Le Chemin Walter, Lisa Fittko
De Banyuls à Port Bou, vers l’Espagne, pour nous aujourd’hui : vers ce petit cimetière où l’immense Walter Benjamin est inhumé depuis sa mort, le 26 septembre 1940. Lisa Fitko, immigrée résistante, fut de 1940 à 1941, avec son mari, l’animatrice d’un réseau clandestin qui organisait depuis Banyuls la fuite en Espagne. Par ce sentier justement, que Benjamin fut l’un des premiers à emprunter. Ils sont partis le 25 septembre. Benjamin tenait précieusement sous le bras, dans une sacoche de cuir noir, son dernier manuscrit, saisi en fin de compte puis égaré par la police espagnole. Le témoignage de Lisa Fittko est bouleversant, d’écoute, d’attention à l’égard de l’impressionnant Benjamin, alors épuisé, peinant à gravir la montagne et qu’il fallut parfois porter. A pas lent et régulier, il tentait de ménager ses forces. Lucide sur ses chances de survivre à la barbarie qui déferlait en Europe. Egrenant son effort, dix minutes de marche, une minute de pause. Un homme diminué physiquement, mais extrêmement courtois, déterminé, modeste. Hélas, contrairement à toute attente, le jour où il se présenta au poste frontière espagnol, l’Espagne venait de revoir la veille ses conditions d’entrée sur son sol. Durcies, les gardes le raccompagnèrent pour le livrer aux policiers français. Benjamin avait sur lui des capsules de morphine, qu’il ingéra sachant le sort que les nazis lui réserveraient. Depuis on a rebaptisé ce sentier le Chemin benjamin. Il existe donc toujours : empruntez-le !

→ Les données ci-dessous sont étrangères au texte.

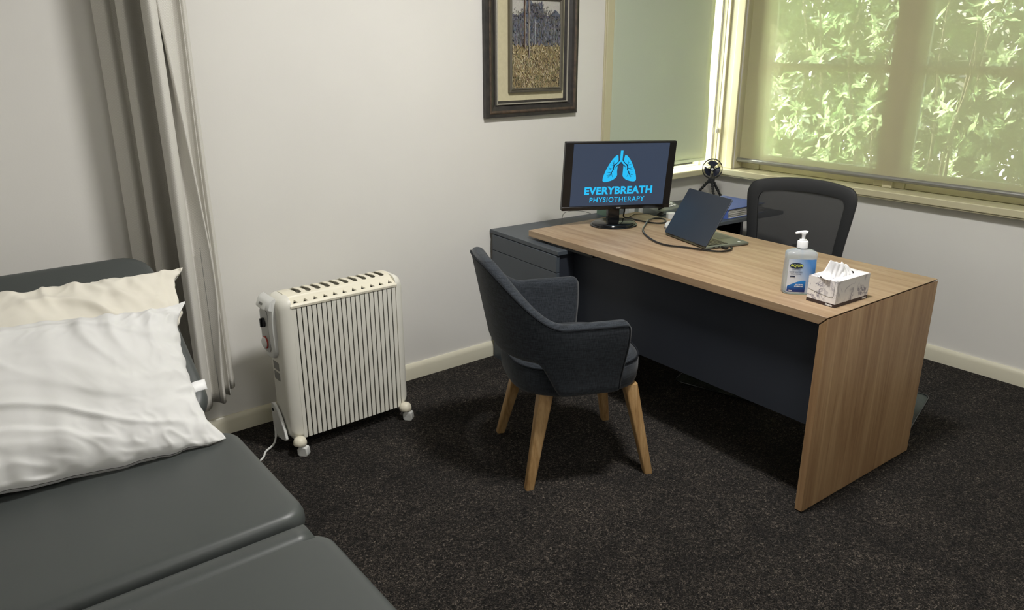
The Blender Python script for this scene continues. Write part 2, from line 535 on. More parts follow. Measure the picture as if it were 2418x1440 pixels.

Au-delà du témoignage, le récit de Lisa Fittko est accablant. Elle raconte son propre périple et celui de milliers de réfugiés traités en France comme des «sous-hommes». Opposantes recherchées par la SS, on l’enferma dans le camp de Gurs comme s’il s’était agi d’une ennemie ! Elle raconte donc Gurs, l’épouvante d’un camp français qui n’avait pas grand-chose à envier aux camps allemands ! Elle raconte le Vel’D’hiv’, en service déjà, bien avant la rafle de 42, où la police française se livrait à des exactions sans fin. Elle raconte la condition de réfugié en France, cette prétendue terre d’accueil martyrisant les opposants allemands au régime nazi bien avant l’arrivée de Pétain au pouvoir. Et dénonce l’idée qui a fait son chemin chez nous, selon laquelle tout cela ne serait que le résultat de l’incurie de l’administration, ou d’une obéissance aveugle aux ordres d’une hiérarchie stupide, quand à bien lire entre les lignes, on n’y voit que l’esprit d’une nation elle-même gagnée aux idéaux fascistes. Sans âme, sans éthique, sans conscience. Des dizaines de milliers de réfugiés politiques se sont ainsi retrouvés pris au piège de l’idée saugrenue que la France était leur salut…
Lisa Fittko a rallié le maquis. S’est enfuie et non évadée du camp de Gurs, simplement parce que, devant l’avancée allemande, nos braves gendarmes ont décampé eux-mêmes. Le naufrage du camp répondait ainsi au naufrage du pays tout entier, dans lequel ensuite il fallut protéger les faibles et de la police allemande et de la police française ! Un pays dans lequel il fallait à tout prix éviter les centres d’accueil, qui la plupart du temps se contentait de remettre ces enfants, ces femmes, ces vieillards, ces hommes qui se présentaient démunis à eux, aux autorités allemandes organisées pour leur massacre. La France ? On peut s’interroger, oui, sur son mythe de terre d’accueil !
Lisa Fittko, Le Chemin Walter Benjamin, précédé de Le présent du passé par Edwy Plenel, traduit de l’allemand par Léa Marcou, éditions du seuil, coll. La Librairie du XXIème siècle, septembre 2020, 368 pages, 24 euros, ean : 9782021449617.